富士噴火対策どうしたら
広域避難計画改定先送り 県方針、山麓住民不安の声
山梨県は24日、山梨、静岡、神奈川3県などが進めている富士山噴火時の広域避難計画の見直しを、来年度中に先送りすると明らかにした。本年度中の改定を目指していたが、高齢者や障害者ら単身での避難が困難な「要配慮者」や、観光客の避難に関する検討が間に合わないため。富士山麓の住民や観光関係者からは「地域の対策を決めることができない。早急に計画を見直してほしい」などと不安の声が上がっている。
山梨県火山防災対策室によると、3県などでつくる「富士山火山防災対策協議会」は昨年9月~今年2月、広域避難計画の改定に向けて大学教授や防災関係者らでつくる検討委員会を計4回開催。一般避難者の避難方法の検討に時間が掛かり、要配慮者や観光客の避難について十分に検討できなかったという。4月以降に検討委員会を複数回開き、来年度中の改定を目指す。

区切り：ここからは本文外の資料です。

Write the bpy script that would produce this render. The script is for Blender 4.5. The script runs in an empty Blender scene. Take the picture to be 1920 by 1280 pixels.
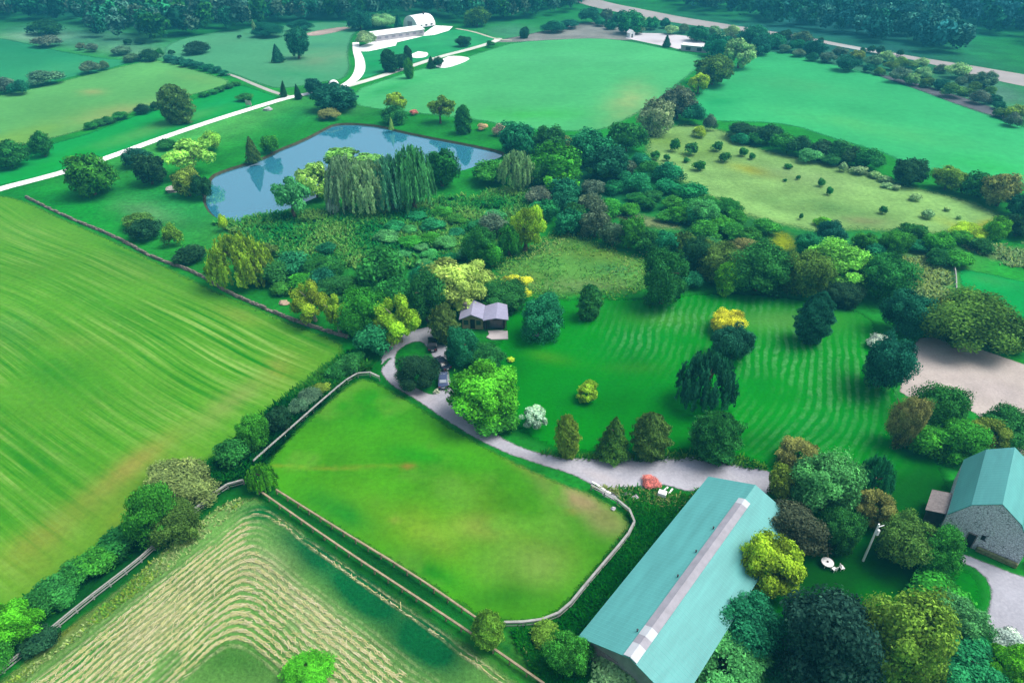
import bpy, bmesh, math, random
import numpy as np
from mathutils import Vector, Matrix
from mathutils.geometry import delaunay_2d_cdt

SC = bpy.context.scene
COL = SC.collection
rng = np.random.default_rng(7)
random.seed(7)
R = math.radians

# ------------------------------------------------------------------ camera
FPX, CAMH, PITCH = 1280.0, 75.0, math.atan(860 / 1280)
_f = np.array([0, math.cos(PITCH), -math.sin(PITCH)])
_r = np.array([1.0, 0, 0])
_u = np.cross(_r, _f)


def un(px, py, z=0.0):
    """survey point of the photograph -> world position at height z"""
    d = _f * FPX + _r * (px - 960) - _u * (py - 640)
    t = (z - CAMH) / d[2]
    return np.array([0, 0, CAMH]) + d * t


def depth(p):
    return float((np.asarray(p) - np.array([0, 0, CAMH])) @ _f)


cam_d = bpy.data.cameras.new('camera')
cam_d.lens = 36 * FPX / 1920
cam_d.sensor_width = 36
cam_d.clip_start = 0.5
cam_d.clip_end = 6000
cam = bpy.data.objects.new('camera', cam_d)
COL.objects.link(cam)
cam.location = (0, 0, CAMH)
cam.rotation_euler = (math.pi / 2 - PITCH, 0, 0)
SC.camera = cam


# ------------------------------------------------------------------ helpers
def tag(o, label=None, cat=None, group=None, kind=None):
    if label: o['label'] = label
    if cat: o['category'] = cat
    if group: o['group'] = group
    if kind: o['kind'] = kind
    return o


def link(name, me, mat=None, parent=None):
    o = bpy.data.objects.new(name, me)
    COL.objects.link(o)
    if mat is not None and me is not None and len(me.materials) == 0:
        me.materials.append(mat)
    if parent is not None:
        o.parent = parent
    return o


def empty(name, loc, rz=0.0, label=None, cat=None, group=None):
    o = bpy.data.objects.new(name, None)
    COL.objects.link(o)
    o.location = loc
    o.rotation_euler = (0, 0, rz)
    o.empty_display_size = 0.5
    return tag(o, label, cat, group)


def mesh_np(name, V, Q, nper=4, smooth=False):
    """mesh from numpy vertices and faces all with nper corners"""
    me = bpy.data.meshes.new(name)
    V = np.asarray(V, dtype=np.float32)
    Q = np.asarray(Q, dtype=np.int32)
    me.vertices.add(len(V))
    me.vertices.foreach_set('co', V.ravel())
    me.loops.add(Q.size)
    me.loops.foreach_set('vertex_index', Q.ravel())
    me.polygons.add(len(Q))
    me.polygons.foreach_set('loop_start', np.arange(0, Q.size, nper, dtype=np.int32))
    me.polygons.foreach_set('loop_total', np.full(len(Q), nper, dtype=np.int32))
    if smooth:
        me.polygons.foreach_set('use_smooth', np.ones(len(Q), dtype=bool))
    me.update(calc_edges=True)
    return me


def set_attr(me, name, kind, data):
    a = me.attributes.new(name, kind, 'POINT')
    data = np.asarray(data, dtype=np.float32)
    a.data.foreach_set('color' if kind == 'FLOAT_COLOR' else 'value', data.ravel())


def bm_obj(name, bm, mat, parent=None, smooth=False):
    me = bpy.data.meshes.new(name)
    bm.normal_update()
    bm.to_mesh(me)
    bm.free()
    if smooth:
        for p in me.polygons: p.use_smooth = True
    return link(name, me, mat, parent)


def bm_box(bm, c, s, rz=0.0, bevel=0.0):
    M = Matrix.Translation(c) @ Matrix.Rotation(rz, 4, 'Z') @ Matrix.Diagonal((s[0], s[1], s[2], 1))
    r = bmesh.ops.create_cube(bm, size=1.0, matrix=M)
    if bevel:
        es = list({e for v in r['verts'] for e in v.link_edges})
        bmesh.ops.bevel(bm, geom=es, offset=bevel, segments=1, affect='EDGES')
    return bm


def bm_bar(bm, a, b, w, h=None):
    """rectangular bar from a to b"""
    h = h or w
    a, b = Vector(a), Vector(b)
    d = b - a
    L = d.length
    q = d.to_track_quat('X', 'Z').to_matrix().to_4x4()
    bmesh.ops.create_cube(bm, size=1.0, matrix=Matrix.Translation((a + b) / 2) @ q @ Matrix.Diagonal((L, w, h, 1)))
    return bm


def bm_rod(bm, a, b, r0, r1=None, n=8):
    r1 = r0 if r1 is None else r1
    a, b = Vector(a), Vector(b)
    d = b - a
    q = d.to_track_quat('Z', 'Y').to_matrix().to_4x4()
    bmesh.ops.create_cone(bm, cap_ends=True, segments=n, radius1=r0, radius2=r1, depth=d.length,
                          matrix=Matrix.Translation((a + b) / 2) @ q)
    return bm


def bm_poly(bm, pts):
    return bm.faces.new([bm.verts.new(p) for p in pts])


def bm_prism(bm, pts, dz):
    """closed solid: polygon pts (3d, any plane) pushed by the vector dz"""
    n = len(pts)
    lo = [bm.verts.new(p) for p in pts]
    hi = [bm.verts.new(Vector(p) + Vector(dz)) for p in pts]
    bm.faces.new(lo[::-1]); bm.faces.new(hi)
    for i in range(n):
        bm.faces.new((lo[i], lo[(i + 1) % n], hi[(i + 1) % n], hi[i]))
    bmesh.ops.recalc_face_normals(bm, faces=bm.faces[:])


def fbm(x, y, seed=0, octaves=4, scale=1.0):
    """cheap smooth value noise on arrays, about -1..1"""
    out = np.zeros_like(x, dtype=float)
    amp, tot = 1.0, 0.0
    for o in range(octaves):
        g = np.random.default_rng(seed * 31 + o).random((64, 64)) * 2 - 1
        sx, sy = x / scale, y / scale
        ix, iy = np.floor(sx).astype(int), np.floor(sy).astype(int)
        fx, fy = sx - ix, sy - iy
        fx, fy = fx * fx * (3 - 2 * fx), fy * fy * (3 - 2 * fy)
        a = g[ix % 64, iy % 64]; b = g[(ix + 1) % 64, iy % 64]
        c = g[ix % 64, (iy + 1) % 64]; d = g[(ix + 1) % 64, (iy + 1) % 64]
        out += amp * ((a * (1 - fx) + b * fx) * (1 - fy) + (c * (1 - fx) + d * fx) * fy)
        tot += amp
        amp *= 0.5
        scale *= 0.5
    return out / tot * 1.6


def inside(P, poly):
    x, y = P[:, 0], P[:, 1]
    n = len(poly)
    r = np.zeros(len(P), bool)
    j = n - 1
    for i in range(n):
        xi, yi = poly[i]; xj, yj = poly[j]
        c = ((yi > y) != (yj > y)) & (x < (xj - xi) * (y - yi) / (yj - yi + 1e-12) + xi)
        r ^= c
        j = i
    return r


def edge_dist(P, poly):
    d = np.full(len(P), 1e9)
    n = len(poly)
    for i in range(n):
        a = np.array(poly[i]); b = np.array(poly[(i + 1) % n])
        ab = b - a
        t = np.clip(((P - a) @ ab) / (ab @ ab + 1e-9), 0, 1)
        q = a + t[:, None] * ab
        d = np.minimum(d, np.hypot(*(P - q).T))
    return d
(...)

広域避難計画は、協議会が昨年3月に公開した改定版ハザードマップを踏まえて改定する。改定版マップでは県内は都留市までだった従来の想定を超え、新たに大月市と上野原市に溶岩流が到達する恐れがあることが判明。内容を反映させた広域避難計画の見直しが急がれており、地元の住民や観光連盟からは改定先送りに不安の声が上がる。
富士吉田市内の自主防災会の会長は「地域には一人暮らしの要支援者がいて、策定が遅れれば地域の対策を決められない。早急に避難の指針だけでも出してほしい」と訴える。富士河口湖町観光連盟の山下茂代表理事は「観光客の安全のためにも、少しでも早く策定してもらうことが必要だ。観光客の効果的な避難検討について熟議してほしい」と話した。
一方、協議会は各自治体の避難人数や、避難にかかる時間などの基礎データなどは3月下旬に中間報告として発表する方針。富士吉田市や富士河口湖町など10市町村は中間発表のデータを使用し、地域防災計画の改定作業に入るという。県の担当者は「中間発表のデータがあれば、各市町村の地域防災計画も大幅に遅れることはないと考えている」としている。
山梨大地域防災・マネジメント研究センターの鈴木猛康センター長は「災害弱者である要配慮者や、観光業が盛んな郡内地域の観光客については、真っ先に検討しなければならない内容。しっかりと準備をして検討に臨めば、遅れることはなかったのではないか」と指摘。「協議会で早急に検討し、一刻も早く完全な広域避難計画を公開するべきだ」と話した。